No one remembers much about Futh, the protagonist of this Mann Booker Prize-shortlisted debut novel from Alison Moore, not fellow passenger on the Holland-bound ferry Carl, whose recollection—or lack of it—is quoted above, not his classmate and boyhood crush Angela when he meets her again as an adult. No one cares about him much either: His mother walked out when he was a child; his father put drinking and womanizing before the son left in his charge; Angela, whom he married, has asked for a separation.

To recover from the breakup of his marriage, Futh is taking a week's walking holiday, alone, in Germany, and this holiday provides the framework for the story. Every day this forgettable, unloved, rejected man walks joylessly for miles. His feet blister, his pale skin burns in the sun, he frequently gets lost. At every hotel he manages to always miss breakfast and is constantly hungry.

The days of his holiday are uneventful; apart from its surprising ending, Futh's story is all backstory, and backstory within backstory—the loss of his mother, his father's affair with Gloria next door, his relationship with Angela. The present, it seems, is merely a device from which to access the past. Sights, sounds, and smells springboard Futh into long reminiscences, in a way that sometimes feels contrived. Eating an egg reminds him of eating an egg with his father. The smell of coffee reminds him of the smell of the coffee his mother made on the day she left.

In a book full of descriptions that vividly evoke the senses—the feel of Futh's soft hands on the cold railings of the ferry; the sound of heels clacking on the floorboards of an empty hotel—it is the sense of smell that is most evocative, particularly the smells Futh associates with his lost mother, such as the violet-scented perfume she used to wear, whose lighthouse-shaped bottle he carries everywhere with him. Futh is a manufacturer of synthetic smells; he wants to capture forever the aromas that vanished when his mother left him.

Futh's story is interweaved with that of Ester, proprietor of the hotel where he stays on the first and last nights of his journey.
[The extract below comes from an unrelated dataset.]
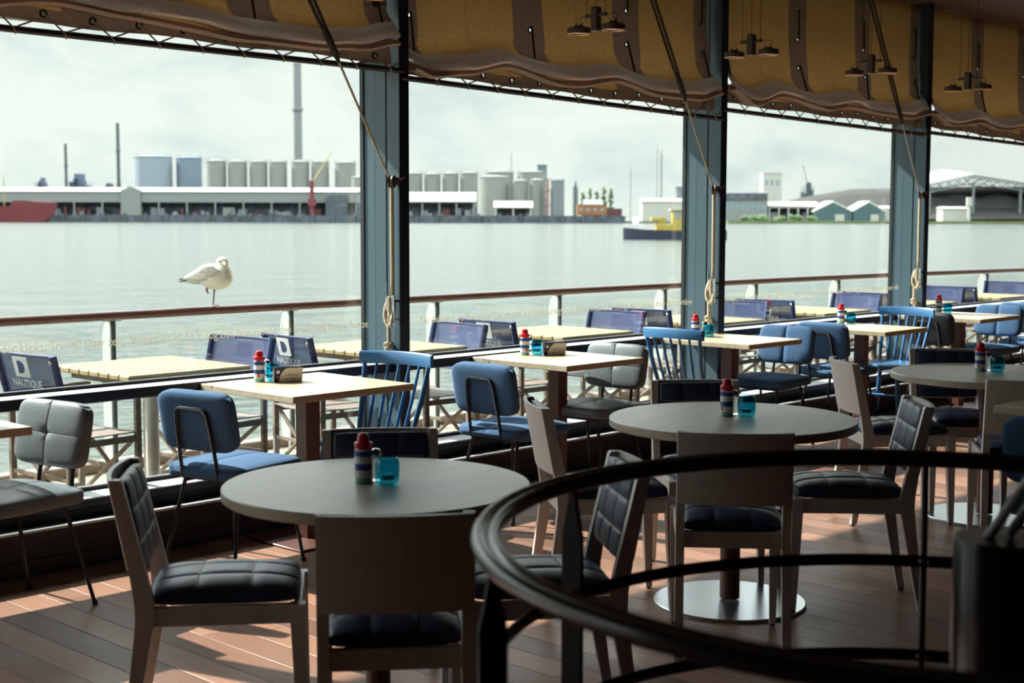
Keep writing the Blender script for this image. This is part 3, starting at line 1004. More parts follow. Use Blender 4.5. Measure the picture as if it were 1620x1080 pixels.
hp = [(x * .25, rail_y(x * .25), .95) for x in range(-16, 72)]
MB().tube(hp, .027, 12).build('handrail', 'rail', rail_t)
post_bm = None
xs = [-2.15 + 1.32 * i for i in range(15)]
for i, x in enumerate(xs):
    y = rail_y(x)
    poly = [(y - .012, -.01), (y + .012, -.01), (y + .012, .06), (y + .09, .10), (y + .09, .82), (y + .075, .88), (y + .04, .925), (y - .012, .93)]
    b = MB().prism(poly, x - .009, x + .009, 'x', 0)
    b.box(x - .06, x + .06, y - .02, y + .02, .918, .932, 0)
    b.box(x - .013, x + .013, y - .03, y - .012, -.005, .92, 1)
    b.build('post', ['dpost', 'stackdark'], rail_t)
    if i:
        xa, ya = xs[i - 1], rail_y(xs[i - 1])
        bb = MB().add([(xa + .02, ya + .02, .1), (x - .02, y + .02, .1), (x - .02, y + .02, .9), (xa + .02, ya + .02, .9),
                       (xa + .02, ya + .028, .1), (x - .02, y + .028, .1), (x - .02, y + .028, .9), (xa + .02, ya + .028, .9)],
                      [(0, 1, 2, 3), (7, 6, 5, 4), (0, 4, 5, 1), (3, 2, 6, 7), (0, 3, 7, 4), (1, 5, 6, 2)])
        bb.build('glass_panel', 'glass', rail_t, smooth=0)


def make_terrace_table():
    t = thing('terrace_table', '', 'table', group='slatted terrace tables')
    b = MB()
    n = 8
    for j in range(n):
        y0 = -.39 + j * .78 / n
        b.box(-.37, .37, y0 + .002, y0 + .78 / n - .002, .72, .75, c=.006)
    b.build('slatted_top', 'dslat', t)
    MB().box(-.30, .30, -.30, -.26, .685, .719).box(-.30, .30, .26, .30, .685, .719).box(-.30, -.26, -.30, .30, .685, .719).box(.26, .30, -.30, .30, .685, .719).build('under_frame', 'dframe', t)
    MB().lathe([(.036, .02), (.036, .69)], 20).build('pedestal', 'dpost', t)
    MB().lathe([(.26, 0), (.26, .008), (.22, .016), (.06, .03), (.04, .05)], 32).build('base_plate', 'dpost', t)
    MB().box(-.28, .28, -.02, .02, .66, .69).box(-.02, .02, -.28, .28, .66, .69).build('top_bracket', 'dframe', t)
    return t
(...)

While Ester's story is more firmly rooted in the present—she drinks too much, her looks are fading, she sleeps with customers seemingly to make her husband jealous—she too has lengthy sections of backstory with elements that mirror Futh's, including yearning for an absent mother, and an obsession with the same lighthouse-packaged perfume.

The lighthouse is one of several symbols that is heavily reiterated throughout the book, from its title to the opening quote from Muriel Spark ("she became a tall lighthouse sending out kindly beams which some took for welcome instead of warnings against the rocks"), to the perfume bottle, to the real lighthouse of Futh's childhood memories.

Another repeated symbol is the moth: there is the one attracted to the light in Futh's hotel room, the one caught by the Venus flytrap that belongs to Gloria, and a whole chapter devoted to Ester's fascination with the creatures. The Venus flytrap is another salient motif. Not only does Gloria—intent on seducing Futh as well as his father—have one, so does the predatory Ester. These three symbols are drawn together in the menacingly unsettling finale to Futh's story.

While some readers may feel they have been beaten around the head with the symbolic triumvirate of light, moth, and flytrap, and feel cheated by a sudden ending that leaves a certain amount to the imagination, there is no doubting that The Lighthouse is a powerfully poetic and moving study of loss, grief, and abandonment, and Futh, for all his inadequacies, a compelling antihero who commands our sympathy.